What you will do: For every line in the records that has the word "scene", make a copy.
------------------------------
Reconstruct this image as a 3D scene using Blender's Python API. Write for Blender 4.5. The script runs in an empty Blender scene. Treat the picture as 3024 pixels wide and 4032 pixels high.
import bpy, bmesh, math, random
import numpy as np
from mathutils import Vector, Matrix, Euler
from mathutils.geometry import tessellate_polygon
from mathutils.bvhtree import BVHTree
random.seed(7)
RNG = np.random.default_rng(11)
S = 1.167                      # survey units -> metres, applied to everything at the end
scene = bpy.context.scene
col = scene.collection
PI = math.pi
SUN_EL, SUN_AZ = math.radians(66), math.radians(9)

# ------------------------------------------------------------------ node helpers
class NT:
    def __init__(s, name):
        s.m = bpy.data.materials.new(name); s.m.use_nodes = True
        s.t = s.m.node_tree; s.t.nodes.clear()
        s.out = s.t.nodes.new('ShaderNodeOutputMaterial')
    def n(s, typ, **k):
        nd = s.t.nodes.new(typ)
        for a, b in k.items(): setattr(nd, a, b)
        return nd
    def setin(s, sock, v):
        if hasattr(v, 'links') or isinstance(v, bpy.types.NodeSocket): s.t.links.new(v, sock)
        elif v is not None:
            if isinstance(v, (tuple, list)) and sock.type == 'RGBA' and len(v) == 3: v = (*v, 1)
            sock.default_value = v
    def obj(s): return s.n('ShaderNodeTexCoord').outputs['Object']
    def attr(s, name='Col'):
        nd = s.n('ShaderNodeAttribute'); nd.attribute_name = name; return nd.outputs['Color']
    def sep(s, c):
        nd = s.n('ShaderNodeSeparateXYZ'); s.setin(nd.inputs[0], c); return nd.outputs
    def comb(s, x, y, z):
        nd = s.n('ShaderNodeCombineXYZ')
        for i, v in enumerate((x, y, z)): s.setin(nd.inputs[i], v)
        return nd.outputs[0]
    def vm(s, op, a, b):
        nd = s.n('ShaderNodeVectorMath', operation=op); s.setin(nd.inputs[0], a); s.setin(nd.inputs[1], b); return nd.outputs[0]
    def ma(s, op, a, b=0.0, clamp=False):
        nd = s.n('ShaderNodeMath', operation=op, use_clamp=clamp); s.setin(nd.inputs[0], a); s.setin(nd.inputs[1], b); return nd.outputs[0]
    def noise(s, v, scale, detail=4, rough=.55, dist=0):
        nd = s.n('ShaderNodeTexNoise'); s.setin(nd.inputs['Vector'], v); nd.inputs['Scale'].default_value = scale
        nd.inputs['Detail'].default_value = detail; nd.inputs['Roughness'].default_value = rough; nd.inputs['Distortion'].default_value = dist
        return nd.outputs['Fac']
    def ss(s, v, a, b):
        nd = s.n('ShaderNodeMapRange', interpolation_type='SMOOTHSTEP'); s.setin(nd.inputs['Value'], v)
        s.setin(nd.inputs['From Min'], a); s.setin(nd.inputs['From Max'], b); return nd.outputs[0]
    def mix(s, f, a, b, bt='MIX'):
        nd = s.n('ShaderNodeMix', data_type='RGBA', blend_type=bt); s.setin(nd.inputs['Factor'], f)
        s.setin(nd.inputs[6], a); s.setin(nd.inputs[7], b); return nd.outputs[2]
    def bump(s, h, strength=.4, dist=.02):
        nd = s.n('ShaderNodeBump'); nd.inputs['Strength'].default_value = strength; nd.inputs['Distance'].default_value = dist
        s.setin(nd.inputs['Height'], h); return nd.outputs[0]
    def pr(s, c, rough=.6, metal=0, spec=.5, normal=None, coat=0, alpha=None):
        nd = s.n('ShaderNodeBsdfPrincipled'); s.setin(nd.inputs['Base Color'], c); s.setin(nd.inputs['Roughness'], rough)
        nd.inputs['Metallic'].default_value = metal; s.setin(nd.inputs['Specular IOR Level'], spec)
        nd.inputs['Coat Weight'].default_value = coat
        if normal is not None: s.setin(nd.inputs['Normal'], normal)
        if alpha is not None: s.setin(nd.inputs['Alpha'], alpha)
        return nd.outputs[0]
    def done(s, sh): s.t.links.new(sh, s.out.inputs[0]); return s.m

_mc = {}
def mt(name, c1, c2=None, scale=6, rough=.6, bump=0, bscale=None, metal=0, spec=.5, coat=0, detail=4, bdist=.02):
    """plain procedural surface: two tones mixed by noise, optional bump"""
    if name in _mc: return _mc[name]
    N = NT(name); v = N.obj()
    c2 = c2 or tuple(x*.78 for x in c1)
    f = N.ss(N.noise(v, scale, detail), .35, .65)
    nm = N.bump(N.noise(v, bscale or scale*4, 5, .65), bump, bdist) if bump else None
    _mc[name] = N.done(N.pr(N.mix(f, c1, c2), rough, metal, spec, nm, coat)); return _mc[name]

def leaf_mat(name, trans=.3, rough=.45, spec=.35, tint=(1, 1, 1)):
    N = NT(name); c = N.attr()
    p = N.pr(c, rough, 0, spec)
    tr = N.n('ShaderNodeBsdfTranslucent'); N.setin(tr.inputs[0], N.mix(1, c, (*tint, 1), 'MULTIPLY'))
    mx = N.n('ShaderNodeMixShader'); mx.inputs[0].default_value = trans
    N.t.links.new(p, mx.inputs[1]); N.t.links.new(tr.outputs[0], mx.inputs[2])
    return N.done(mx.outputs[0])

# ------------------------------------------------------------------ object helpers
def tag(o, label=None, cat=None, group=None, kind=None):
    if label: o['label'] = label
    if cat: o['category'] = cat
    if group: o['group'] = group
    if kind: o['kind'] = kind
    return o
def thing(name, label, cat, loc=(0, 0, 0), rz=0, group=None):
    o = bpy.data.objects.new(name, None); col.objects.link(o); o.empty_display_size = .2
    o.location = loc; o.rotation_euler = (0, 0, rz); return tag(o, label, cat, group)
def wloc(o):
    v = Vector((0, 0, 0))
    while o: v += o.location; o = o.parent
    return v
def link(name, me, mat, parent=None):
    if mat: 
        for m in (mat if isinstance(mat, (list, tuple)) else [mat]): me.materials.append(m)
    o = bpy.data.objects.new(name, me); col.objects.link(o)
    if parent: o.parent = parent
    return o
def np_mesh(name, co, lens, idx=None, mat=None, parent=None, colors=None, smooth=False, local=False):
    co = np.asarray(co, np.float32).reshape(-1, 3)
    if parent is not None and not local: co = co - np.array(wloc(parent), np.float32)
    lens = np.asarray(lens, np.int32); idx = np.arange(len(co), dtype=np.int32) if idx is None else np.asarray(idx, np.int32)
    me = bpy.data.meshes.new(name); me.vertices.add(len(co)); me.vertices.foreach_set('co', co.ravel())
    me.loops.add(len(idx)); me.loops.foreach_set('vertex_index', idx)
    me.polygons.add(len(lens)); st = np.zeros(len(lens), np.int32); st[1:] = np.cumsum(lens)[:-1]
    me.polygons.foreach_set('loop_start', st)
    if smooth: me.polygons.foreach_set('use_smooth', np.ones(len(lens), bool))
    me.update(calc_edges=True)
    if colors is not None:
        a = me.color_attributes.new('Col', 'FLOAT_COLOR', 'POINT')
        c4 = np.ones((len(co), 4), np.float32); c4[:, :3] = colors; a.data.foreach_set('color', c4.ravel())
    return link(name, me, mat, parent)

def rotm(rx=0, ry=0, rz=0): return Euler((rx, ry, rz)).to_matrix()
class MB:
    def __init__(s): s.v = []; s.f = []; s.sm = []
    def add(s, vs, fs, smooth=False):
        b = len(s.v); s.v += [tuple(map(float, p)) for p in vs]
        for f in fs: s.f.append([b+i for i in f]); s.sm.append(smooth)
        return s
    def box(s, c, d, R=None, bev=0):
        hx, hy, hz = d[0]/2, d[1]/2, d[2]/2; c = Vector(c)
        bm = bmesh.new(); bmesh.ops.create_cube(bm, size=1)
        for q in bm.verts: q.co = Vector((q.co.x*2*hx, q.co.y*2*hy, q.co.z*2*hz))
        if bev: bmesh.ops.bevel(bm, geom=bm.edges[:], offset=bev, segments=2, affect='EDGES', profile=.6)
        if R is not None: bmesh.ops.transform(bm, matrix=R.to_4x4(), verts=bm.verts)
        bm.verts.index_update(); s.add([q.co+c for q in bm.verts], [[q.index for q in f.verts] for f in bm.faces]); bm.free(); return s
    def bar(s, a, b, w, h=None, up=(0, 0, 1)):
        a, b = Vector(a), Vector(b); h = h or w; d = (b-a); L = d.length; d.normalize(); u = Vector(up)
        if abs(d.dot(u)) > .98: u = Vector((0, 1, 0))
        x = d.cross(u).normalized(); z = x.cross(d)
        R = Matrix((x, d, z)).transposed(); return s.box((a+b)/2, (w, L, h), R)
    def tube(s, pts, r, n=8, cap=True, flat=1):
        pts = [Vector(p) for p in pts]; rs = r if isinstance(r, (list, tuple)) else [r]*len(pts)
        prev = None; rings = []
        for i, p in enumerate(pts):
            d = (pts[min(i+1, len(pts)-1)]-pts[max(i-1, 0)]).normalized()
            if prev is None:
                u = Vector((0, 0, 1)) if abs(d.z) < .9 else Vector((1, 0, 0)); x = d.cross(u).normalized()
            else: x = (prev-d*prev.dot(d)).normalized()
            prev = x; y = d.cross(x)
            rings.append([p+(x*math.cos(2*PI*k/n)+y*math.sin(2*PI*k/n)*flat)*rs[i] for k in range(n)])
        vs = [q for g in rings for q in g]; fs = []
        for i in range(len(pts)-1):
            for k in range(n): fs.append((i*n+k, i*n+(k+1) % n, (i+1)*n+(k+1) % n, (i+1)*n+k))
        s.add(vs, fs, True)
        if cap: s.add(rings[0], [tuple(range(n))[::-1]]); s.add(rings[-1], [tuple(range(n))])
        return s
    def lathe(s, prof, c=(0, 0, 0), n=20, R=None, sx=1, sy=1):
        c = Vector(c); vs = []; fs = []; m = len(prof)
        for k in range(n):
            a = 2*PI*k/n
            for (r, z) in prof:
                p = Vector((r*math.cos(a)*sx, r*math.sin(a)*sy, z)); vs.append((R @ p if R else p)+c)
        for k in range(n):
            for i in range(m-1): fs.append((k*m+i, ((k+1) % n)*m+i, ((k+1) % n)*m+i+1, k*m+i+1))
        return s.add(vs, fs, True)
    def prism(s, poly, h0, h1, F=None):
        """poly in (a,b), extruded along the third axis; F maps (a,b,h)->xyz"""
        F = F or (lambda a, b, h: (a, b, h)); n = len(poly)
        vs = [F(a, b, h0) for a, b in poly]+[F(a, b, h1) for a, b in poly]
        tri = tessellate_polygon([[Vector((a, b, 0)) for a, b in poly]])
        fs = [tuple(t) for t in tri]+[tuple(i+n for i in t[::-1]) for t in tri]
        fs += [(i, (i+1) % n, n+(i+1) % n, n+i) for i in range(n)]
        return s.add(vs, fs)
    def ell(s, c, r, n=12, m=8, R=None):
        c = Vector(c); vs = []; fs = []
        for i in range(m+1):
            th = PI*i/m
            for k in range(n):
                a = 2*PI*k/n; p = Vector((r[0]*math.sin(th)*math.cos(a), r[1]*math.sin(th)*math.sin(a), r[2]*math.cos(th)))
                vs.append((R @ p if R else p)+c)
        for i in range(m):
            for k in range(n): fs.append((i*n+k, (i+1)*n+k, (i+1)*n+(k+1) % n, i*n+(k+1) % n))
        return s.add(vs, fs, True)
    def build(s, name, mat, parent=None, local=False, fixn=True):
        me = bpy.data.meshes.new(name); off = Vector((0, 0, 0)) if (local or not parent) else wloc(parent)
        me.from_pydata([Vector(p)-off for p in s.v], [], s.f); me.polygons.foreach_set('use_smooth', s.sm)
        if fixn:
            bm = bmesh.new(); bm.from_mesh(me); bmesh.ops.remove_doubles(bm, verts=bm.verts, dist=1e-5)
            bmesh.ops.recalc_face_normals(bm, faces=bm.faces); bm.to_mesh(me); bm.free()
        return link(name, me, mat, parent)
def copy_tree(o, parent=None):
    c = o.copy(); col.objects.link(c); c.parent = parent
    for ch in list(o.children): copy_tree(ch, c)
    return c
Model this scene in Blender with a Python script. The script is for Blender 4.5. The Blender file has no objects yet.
------------------------------
Correct response:
Reconstruct this image as a 3D scene using Blender's Python API. Write for Blender 4.5. The script runs in an empty Blender scene. Treat the picture as 3024 pixels wide and 4032 pixels high.
scene = bpy.context.scene
col = scene.collection
Model this scene in Blender with a Python script. The script is for Blender 4.5. The Blender file has no objects yet.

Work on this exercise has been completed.